Melismatis, misalnya, hadir dengan perpaduan antara Islandic music ala Sigur Ros dan British pop yang diusung Radiohead serta dilengkapi dengan alunan gitar mendayu-dayu. Sedangkan Kicking Monday menyuguhkan Folks pop dan bossanova sehingga sekilas mirip grup band asal Norwegia, Kings of Convenience.
Andreas, personel No Time To Run, mengatakan tidak memusingkan keinginan pendengarnya saat bermusik. "Yang penting enak buat diri sendiri," katanya.
Ini merupakan pertama kalinya konser keroyokan grup band indie, di luar indie underground, digelar di Makassar. Andreas, 23 tahun, mengusung tajuk Story of E untuk mengenang anak temannya yang baru meninggal. "Awalnya iseng ingin buat pergelaran akustik, akhirnya sekalian saja buat konser," ujarnya.
Juang Malibu, 22 tahun, girang bukan kepalang mendapat kesempatan manggung. Bagi gitaris Melismatis ini, tampil di depan penonton memberi kepuasan tertinggi bagi pemusik. Grupnya terbentuk pada 2006 dan tahun lalu mereka menggelar tur di empat kota di Jawa. "Konser tidak seperti rekaman," ujarnya.

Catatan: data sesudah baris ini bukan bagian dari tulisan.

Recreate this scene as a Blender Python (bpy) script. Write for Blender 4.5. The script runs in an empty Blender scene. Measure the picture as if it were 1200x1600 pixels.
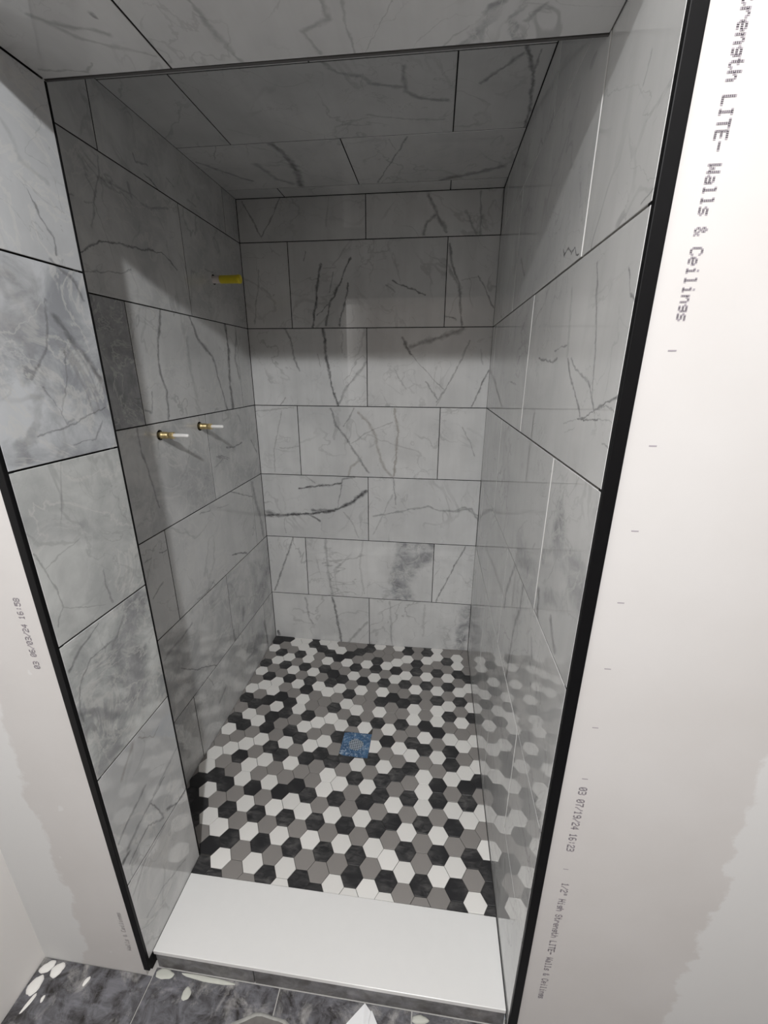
import bpy, bmesh, math, random
from mathutils import Matrix, Vector

SC = bpy.context.scene
COL = SC.collection
# ---------------------------------------------------------------- measures (metres)
W, D = 0.9948, 1.266            # shower width, depth
J, T = 0.159, 0.2290            # left jamb face, jamb / header depth
S, C = 1.764, 1.9527            # header soffit height, shower ceiling height
K = 0.008                       # top of the white curb slab
F = -0.058                      # bathroom floor
RX0, RX1, RY0, RZ1 = -0.132, 2.6, -3.0, 2.42     # bathroom: left, right, rear, ceiling

# ---------------------------------------------------------------- camera
cam_d = bpy.data.cameras.new('camera')
cam = bpy.data.objects.new('camera', cam_d); COL.objects.link(cam); SC.camera = cam
cam_d.sensor_fit = 'HORIZONTAL'; cam_d.sensor_width = 36.0
cam_d.lens = 652.94 * 36.0 / 1200.0
cam_d.clip_start = 0.02
R = Matrix(((0.992974, -0.0409987, 0.1110031), (0.1182815, 0.3163526, -0.9412388), (0.0034734, 0.9477553, 0.3189793)))
cam.matrix_world = Matrix.Translation((0.7831, -0.5335, 1.3364)) @ R.to_4x4()

# ---------------------------------------------------------------- world, lamps, exposure
world = bpy.data.worlds.new('world'); SC.world = world; world.use_nodes = True
world.node_tree.nodes['Background'].inputs[0].default_value = (0.8, 0.85, 0.9, 1)
world.node_tree.nodes['Background'].inputs[1].default_value = 0.3

def lamp(name, kind, loc, power, color, size, rot=(0, 0, 0)):
    d = bpy.data.lights.new(name, kind); d.energy = power; d.color = color
    if kind == 'AREA':
        d.shape = 'DISK'; d.size = size
    else:
        d.shadow_soft_size = size
    o = bpy.data.objects.new(name, d); COL.objects.link(o); o.location = loc; o.rotation_euler = rot
    return o
lamp('lamp_bulb', 'POINT', (0.80, -1.10, 2.095), 60.0, (0.985, 0.99, 1.0), 0.028)      # ceiling fixture: bulb ...
lamp('lamp_down_fill', 'AREA', (0.80, -1.10, 2.095), 15.0, (0.985, 0.99, 1.0), 0.056)   # ... plus an added downward fill, evens out the drywall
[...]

Grupnya tengah dalam proses rekaman untuk album pertama. Mahasiswa Universitas Pasundan, Bandung, jurusan musik ini menganggap, menelurkan album adalah sekadar proses yang harus mereka jalani supaya lebih banyak yang mendengarkan karya mereka.
Seorang penonton, Eka, datang ke gedung kesenian yang dibangun Belanda pada abad XIX itu demi mendengar musik yang beda. "Daripada yang itu-itu saja," kata warga Tamalanrea ini. Dia berharap event serupa bisa hadir lagi di Kota Daeng.
Hal itu juga jadi harapan Andreas. Diiyakan Juang, dia menilai kualitas grup band indie Makassar tidak kalah oleh senior-senior mereka di Jakarta, Bandung, dan Yogyakarta sehingga layak mendapat panggung yang lebih banyak. "Jangan sampai karya-karya bagus ini kalah terkenal dari kerusuhan dan tawuran," kata warga Hartaco ini.
Meski belum bisa menjanjikan waktu dan tempatnya, Andreas ingin menggelar cerita-cerita lanjutan Story of E.